En el salvapantallas del portátil de Dácil van apareciendo fotos del recientísimo veraneo, días de playa y paseos por el monte. Las miramos con nostalgia: hace apenas un mes y parece una eternidad.
Fuimos felices en el recién terminado verano de 2010. Fue el verano de La Roja, el de las risas con el Pulpo Paul y sus predicciones, el de las quejas por el infernal clamor de las vuvuzelas, el del testarazo descomunal de Puyol que nos dio la victoria frente a Alemania, el de la aparición providencial de Andresito Iniesta que derrotó, ya era hora, a aquellos holandeses que no paraban de dar patadas, el del beso en vivo y en directo de Iker y Sara, el de aquella noche de julio en que las calles se llenaron de la multitud más nutrida y festiva que jamás haya conocido nuestro país. Sí, aquella noche pudimos decir con toda propiedad: “¡Somos los campeones del mundo!”

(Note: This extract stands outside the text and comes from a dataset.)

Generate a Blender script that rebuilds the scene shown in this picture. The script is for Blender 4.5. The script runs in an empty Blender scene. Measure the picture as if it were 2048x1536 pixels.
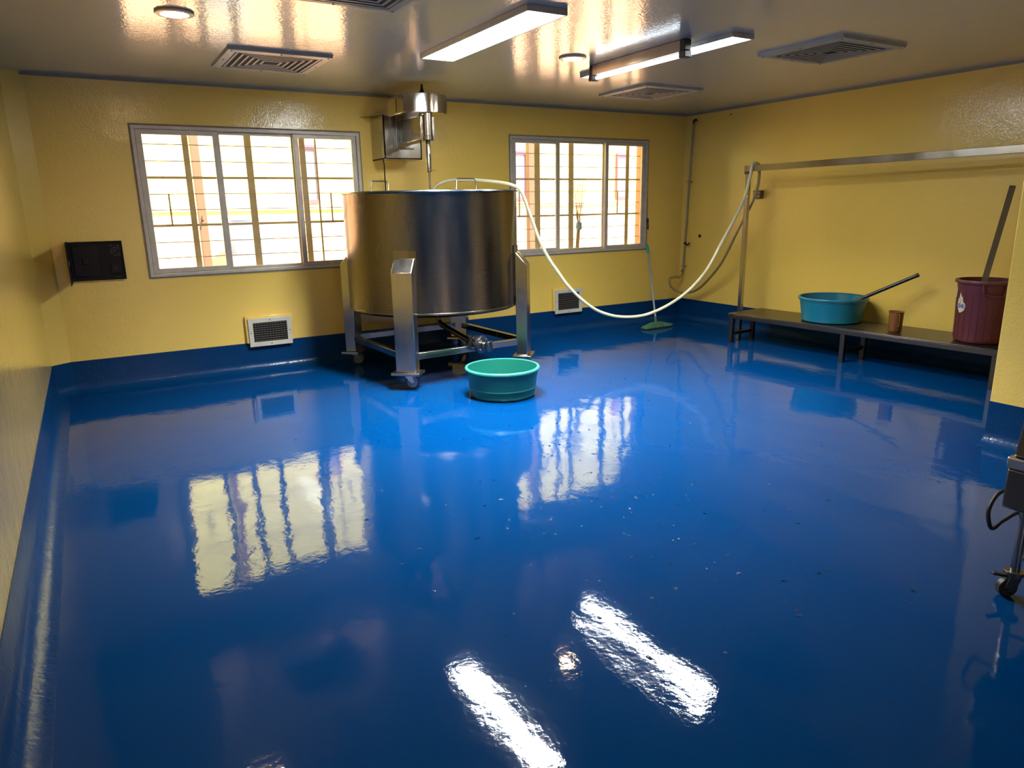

Pero luego llegó septiembre: Argentina nos derrotó por 4 a 1 y la fiesta estival del fútbol terminó con un gatillazo. La crisis invadió de nuevo nuestras cabezas y con ella la rabia, el miedo y la protesta.

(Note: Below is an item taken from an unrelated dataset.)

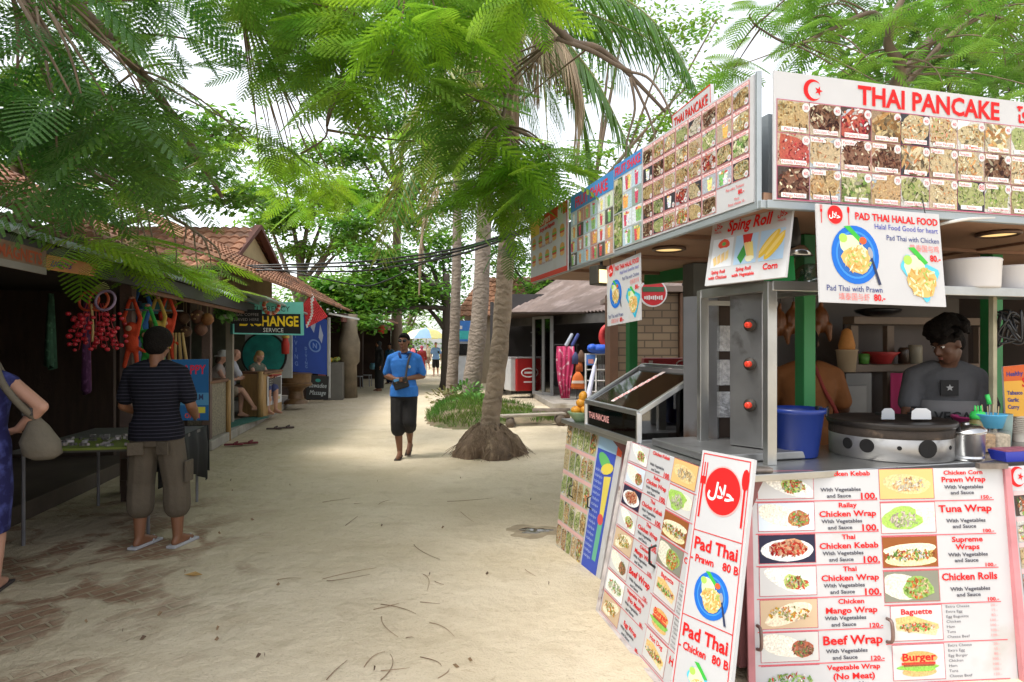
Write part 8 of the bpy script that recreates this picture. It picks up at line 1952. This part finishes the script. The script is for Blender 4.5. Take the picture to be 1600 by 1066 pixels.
broad_tree('tall_tree', 'dense dark tree behind the feathery tree at the right edge', (p.x, p.y, 0), 6.5, .3,
    [bl(1350, 110, 14, 2.5, 60, 40), bl(1480, 100, 14, 3, 70, 50), bl(1590, 110, 14, 3, 60, 50), bl(1420, 20, 15, 2, 70, 30), bl(1560, 20, 15, 2.5, 60, 40), bl(1300, 60, 15, .8, 30, 25)], 4600, .22, ALMOND, BARK, 12)
for i, (px, Y, h, lab) in enumerate(((575, 46, 6, 'distant bushy tree at the end of the path left of the parasol'), (640, 52, 7, 'distant pale tree at the end of the path above the parasol'), (720, 44, 6, 'distant tree behind the ticket booth'), (510, 40, 6, 'distant dark tree behind the far left shops'), (800, 48, 7, 'distant tree behind the tiled house'), (900, 42, 7, 'distant tree behind the minimart'))):
    p = at(px, 0, Y)
    broad_tree('far_tree', lab, (p.x, p.y, 0), h * .6, .3, [(p.x + rnd.uniform(-1.5, 1.5), Y + rnd.uniform(-1, 1), z, 1, 2.4, 1.5, 1.0) for z in (1.1, 2.3, 3.2, 4.5, h)], 2300, .34, [ALMOND, PALE_L][i % 2], BARK, 30 + i)

# ---------------------------------------------------------------- coconut palms
def frond(base, d0, L, bend, seed, nl=46, ll=.62, hang=.75, mid=None, face=None):
    """returns (midrib points, leaflet arrays)"""
    g = np.random.default_rng(seed); pts = [np.array(base)]; d = np.array(d0, dtype=float); d /= np.linalg.norm(d); n = 16
    if mid is not None:
        P = crom([V(base)] + [V(m) for m in mid], 6); pts = [np.array(p) for p in P]
    else:
        for i in range(n): pts.append(pts[-1] + d * L / n); d = d + np.array([0, 0, -bend / n]); d /= np.linalg.norm(d)
    pts = np.array(pts); m = len(pts); T_, Y, Z, Sc = [], [], [], []
    tan = np.gradient(pts, axis=0); tan /= np.linalg.norm(tan, axis=1, keepdims=True)
    for i in range(nl):
        t = .14 + .86 * i / (nl - 1); f = t * (m - 1); a = min(int(f), m - 2); p = pts[a] + (pts[a + 1] - pts[a]) * (f - a); tt = tan[a]
        side = np.array(face, dtype=float) if face is not None else np.cross(tt, [0, 0, 1.0]); side /= np.linalg.norm(side) + 1e-9; prof = math.sin(math.pi * min(1, .22 + .74 * t)) ** .6
        for s_ in (-1, 1):
            y = side * s_ * .75 + tt * (.45 + .4 * t) + np.array([0, 0, -hang * g.uniform(.7, 1.2)]) + g.normal(0, .06, 3)
            T_.append(p); Y.append(y); Z.append(np.array([0, 0, 1.0]) + side * s_ * .5 if face is None else np.array([0, -1, .35]) + g.normal(0, .25, 3)); Sc.append(ll * prof * g.uniform(.85, 1.1))
    return pts, np.array(T_), np.array(Y), np.array(Z), np.array(Sc)
LLV = [(-.008, 0, 0), (.008, 0, 0), (-.016, .35, .0), (.016, .35, .0), (-.012, .7, -.05), (.012, .7, -.05), (-.002, 1, -.16), (.002, 1, -.16)]
LLF = [(0, 1, 3, 2), (2, 3, 5, 4), (4, 5, 7, 6)]
def trunk_mat(name, col):
    m = mat(name, col, .9, 0, .28, 5, 0, stain=((col[0] * .45, col[1] * .42, col[2] * .4), 7, .6)); t = m.node_tree; N, L = t.nodes, t.links; tc = N.new('ShaderNodeTexCoord'); w = N.new('ShaderNodeTexWave'); w.bands_direction = 'Z'; w.inputs['Scale'].default_value = 2.6; w.inputs['Distortion'].default_value = 9; w.inputs['Detail'].default_value = 4; w.inputs['Detail Scale'].default_value = 2.2
    L.new(tc.outputs['Object'], w.inputs['Vector']); bp = N.new('ShaderNodeBump'); bp.inputs['Strength'].default_value = .5; bp.inputs['Distance'].default_value = .02; L.new(w.outputs['Fac'], bp.inputs['Height']); L.new(bp.outputs[0], N['Principled BSDF'].inputs['Normal']); return m
TRUNK_A, TRUNK_B = trunk_mat('palm_trunk', (.27, .205, .145)), trunk_mat('grey_palm_trunk', (.23, .185, .145))
def palm(label, trunk, radii, m_, crown, fronds, dead, mleaf=PALM, n_auto=0, seed=0, L=3.0, ll=.62):
    T = Thing('coconut_palm', (trunk[0][0], trunk[0][1], 0), label, 'palm')
    pts = crom(trunk, 6); mb = MB(); n = len(pts)
    rr = [radii[0] + (radii[1] - radii[0]) * (i / (n - 1)) ** .7 for i in range(n)]; rr = [r * (1 + .05 * math.sin(i * 2.1) + .03 * rnd.uniform(-1, 1)) for i, r in enumerate(rr)]; mb.tube(pts, rr, 16); T.part(mb, 'trunk', m_, True)
    g = np.random.default_rng(seed); c = np.array(crown)
    allf = [(f, None) for f in fronds]
    for k in range(n_auto):
        a = k * 2.4 + g.uniform(-.3, .3); el = g.uniform(-.3, 1.1); allf.append((None, (math.cos(a) * math.cos(el), math.sin(a) * math.cos(el), math.sin(el))))
    for k, (mid, d) in enumerate(allf):
        mm = mleaf
        if mid is not None and isinstance(mid, tuple): mm, mid = mid
        P, T_, Y, Z, Sc = frond(c, d or (1, 0, 0), L * g.uniform(.85, 1.1), g.uniform(1.3, 2.2), seed + k, ll=ll, mid=mid, nl=70 if mm is PALM_Y else 46, hang=.4 if mm is PALM_Y else .75, face=(.95, -.3, .1) if mm is PALM_Y else None)
        rib = MB(); rib.tube([V(p) for p in P], [max(.006, .028 * (1 - i / len(P))) for i in range(len(P))], 6); fo = T.part(rib, 'frond', mat('palm_rib', (.20, .20, .07), .5), True)
        o = bulk('leaflets', LLV, LLF, basis(Y, Z), T_, Sc, mm, fo, T.loc)
    for k, mid in enumerate(dead):
        P, T_, Y, Z, Sc = frond(mid[0], None or (0, 0, -1), 1, 0, seed + 100 + k, nl=44, ll=.75, hang=1.4, mid=mid[1:])
        rib = MB(); rib.tube([V(p) for p in P], [max(.006, .03 * (1 - i / len(P))) for i in range(len(P))], 6); fo = T.part(rib, 'dead_frond', DEAD, True)
        bulk('leaflets', LLV, LLF, basis(Y, Z), T_, Sc, DEAD, fo, T.loc)
    return T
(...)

Tengo una llamada perdida de mi hija Maya en el móvil personal. Se la devuelvo al instante. Maya me cuenta que los directivos del Liceo Francés han dado libertad a los alumnos para que el miércoles vayan o no a clase. Ella piensa que como muchos profesores no irán y que como habrá líos con el transporte público, lo mejor que puede hacer es quedarse en casa. Comparto su criterio. “Y además”, añade, “Zapatero la está cagando”. Lo comparto asimismo. “Bueno”, remata, “haré huelga”. “De acuerdo”, le digo, “pero háblalo también con tu madre”. Como ya contó hace mucho tiempo el viejo Bill Cosby, un padre de nuestros días sabe que su criterio pesa poco frente al de la madre, un padre divorciado lo sabe aún más.
El telediario de Pepa Bueno va de lo mismo.
Sí señor, ha sido un día de mierda.
Sólo faltaría que se muriese el Pulpo Paul.